Given exercise
Repeat the listing below in full, exactly as it stands.

--

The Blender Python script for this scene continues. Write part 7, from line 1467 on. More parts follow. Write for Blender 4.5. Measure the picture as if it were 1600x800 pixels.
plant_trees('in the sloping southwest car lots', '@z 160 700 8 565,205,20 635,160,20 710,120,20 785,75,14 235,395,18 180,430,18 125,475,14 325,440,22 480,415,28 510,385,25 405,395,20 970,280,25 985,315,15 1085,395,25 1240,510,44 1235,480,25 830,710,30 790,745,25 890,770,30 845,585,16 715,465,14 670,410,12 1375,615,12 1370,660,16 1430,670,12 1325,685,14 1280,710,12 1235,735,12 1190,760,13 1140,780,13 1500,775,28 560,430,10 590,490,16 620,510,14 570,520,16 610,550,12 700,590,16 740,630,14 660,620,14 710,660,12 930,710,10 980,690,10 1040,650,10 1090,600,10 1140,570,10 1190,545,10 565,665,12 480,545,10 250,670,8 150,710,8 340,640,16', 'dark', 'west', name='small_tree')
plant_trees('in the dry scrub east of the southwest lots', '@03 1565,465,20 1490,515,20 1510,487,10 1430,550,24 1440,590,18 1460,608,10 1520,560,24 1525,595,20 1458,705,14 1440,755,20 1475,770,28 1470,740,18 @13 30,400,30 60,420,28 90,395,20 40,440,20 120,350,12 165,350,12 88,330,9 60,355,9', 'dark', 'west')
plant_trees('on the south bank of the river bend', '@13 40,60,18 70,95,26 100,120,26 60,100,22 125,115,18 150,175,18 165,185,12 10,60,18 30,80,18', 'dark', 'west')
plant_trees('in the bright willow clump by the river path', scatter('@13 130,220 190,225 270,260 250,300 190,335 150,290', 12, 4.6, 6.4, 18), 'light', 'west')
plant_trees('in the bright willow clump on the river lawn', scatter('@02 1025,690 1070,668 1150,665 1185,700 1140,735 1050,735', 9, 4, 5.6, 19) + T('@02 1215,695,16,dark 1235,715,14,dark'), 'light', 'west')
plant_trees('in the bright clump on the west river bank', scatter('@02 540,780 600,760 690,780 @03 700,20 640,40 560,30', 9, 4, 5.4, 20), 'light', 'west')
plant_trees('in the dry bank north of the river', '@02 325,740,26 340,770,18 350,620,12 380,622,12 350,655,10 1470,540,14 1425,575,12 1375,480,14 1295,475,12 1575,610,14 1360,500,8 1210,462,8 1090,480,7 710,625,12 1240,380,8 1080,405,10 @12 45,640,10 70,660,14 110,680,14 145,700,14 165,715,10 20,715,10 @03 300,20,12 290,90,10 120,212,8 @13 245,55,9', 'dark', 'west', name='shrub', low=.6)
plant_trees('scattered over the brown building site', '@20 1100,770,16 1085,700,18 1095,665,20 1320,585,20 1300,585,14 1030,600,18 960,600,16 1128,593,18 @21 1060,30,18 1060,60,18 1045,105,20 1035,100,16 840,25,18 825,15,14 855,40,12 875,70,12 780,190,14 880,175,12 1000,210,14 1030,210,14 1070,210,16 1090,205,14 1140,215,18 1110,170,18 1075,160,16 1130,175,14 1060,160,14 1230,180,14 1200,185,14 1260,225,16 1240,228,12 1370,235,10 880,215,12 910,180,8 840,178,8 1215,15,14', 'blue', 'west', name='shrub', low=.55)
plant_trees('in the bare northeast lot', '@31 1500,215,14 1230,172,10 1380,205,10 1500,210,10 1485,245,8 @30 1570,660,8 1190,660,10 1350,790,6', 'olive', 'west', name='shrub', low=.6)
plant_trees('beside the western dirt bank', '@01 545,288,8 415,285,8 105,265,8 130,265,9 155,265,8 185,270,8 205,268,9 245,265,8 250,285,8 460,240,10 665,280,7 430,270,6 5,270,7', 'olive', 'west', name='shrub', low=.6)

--

Answer to the task
The Blender Python script for this scene continues. Write part 7, from line 1467 on. More parts follow. Write for Blender 4.5. Measure the picture as if it were 1600x800 pixels.
plant_trees('in the sloping southwest car lots', '@z 160 700 8 565,205,20 635,160,20 710,120,20 785,75,14 235,395,18 180,430,18 125,475,14 325,440,22 480,415,28 510,385,25 405,395,20 970,280,25 985,315,15 1085,395,25 1240,510,44 1235,480,25 830,710,30 790,745,25 890,770,30 845,585,16 715,465,14 670,410,12 1375,615,12 1370,660,16 1430,670,12 1325,685,14 1280,710,12 1235,735,12 1190,760,13 1140,780,13 1500,775,28 560,430,10 590,490,16 620,510,14 570,520,16 610,550,12 700,590,16 740,630,14 660,620,14 710,660,12 930,710,10 980,690,10 1040,650,10 1090,600,10 1140,570,10 1190,545,10 565,665,12 480,545,10 250,670,8 150,710,8 340,640,16', 'dark', 'west', name='small_tree')
plant_trees('in the dry scrub east of the southwest lots', '@03 1565,465,20 1490,515,20 1510,487,10 1430,550,24 1440,590,18 1460,608,10 1520,560,24 1525,595,20 1458,705,14 1440,755,20 1475,770,28 1470,740,18 @13 30,400,30 60,420,28 90,395,20 40,440,20 120,350,12 165,350,12 88,330,9 60,355,9', 'dark', 'west')
plant_trees('on the south bank of the river bend', '@13 40,60,18 70,95,26 100,120,26 60,100,22 125,115,18 150,175,18 165,185,12 10,60,18 30,80,18', 'dark', 'west')
plant_trees('in the bright willow clump by the river path', scatter('@13 130,220 190,225 270,260 250,300 190,335 150,290', 12, 4.6, 6.4, 18), 'light', 'west')
plant_trees('in the bright willow clump on the river lawn', scatter('@02 1025,690 1070,668 1150,665 1185,700 1140,735 1050,735', 9, 4, 5.6, 19) + T('@02 1215,695,16,dark 1235,715,14,dark'), 'light', 'west')
plant_trees('in the bright clump on the west river bank', scatter('@02 540,780 600,760 690,780 @03 700,20 640,40 560,30', 9, 4, 5.4, 20), 'light', 'west')
plant_trees('in the dry bank north of the river', '@02 325,740,26 340,770,18 350,620,12 380,622,12 350,655,10 1470,540,14 1425,575,12 1375,480,14 1295,475,12 1575,610,14 1360,500,8 1210,462,8 1090,480,7 710,625,12 1240,380,8 1080,405,10 @12 45,640,10 70,660,14 110,680,14 145,700,14 165,715,10 20,715,10 @03 300,20,12 290,90,10 120,212,8 @13 245,55,9', 'dark', 'west', name='shrub', low=.6)
plant_trees('scattered over the brown building site', '@20 1100,770,16 1085,700,18 1095,665,20 1320,585,20 1300,585,14 1030,600,18 960,600,16 1128,593,18 @21 1060,30,18 1060,60,18 1045,105,20 1035,100,16 840,25,18 825,15,14 855,40,12 875,70,12 780,190,14 880,175,12 1000,210,14 1030,210,14 1070,210,16 1090,205,14 1140,215,18 1110,170,18 1075,160,16 1130,175,14 1060,160,14 1230,180,14 1200,185,14 1260,225,16 1240,228,12 1370,235,10 880,215,12 910,180,8 840,178,8 1215,15,14', 'blue', 'west', name='shrub', low=.55)
plant_trees('in the bare northeast lot', '@31 1500,215,14 1230,172,10 1380,205,10 1500,210,10 1485,245,8 @30 1570,660,8 1190,660,10 1350,790,6', 'olive', 'west', name='shrub', low=.6)
plant_trees('beside the western dirt bank', '@01 545,288,8 415,285,8 105,265,8 130,265,9 155,265,8 185,270,8 205,268,9 245,265,8 250,285,8 460,240,10 665,280,7 430,270,6 5,270,7', 'olive', 'west', name='shrub', low=.6)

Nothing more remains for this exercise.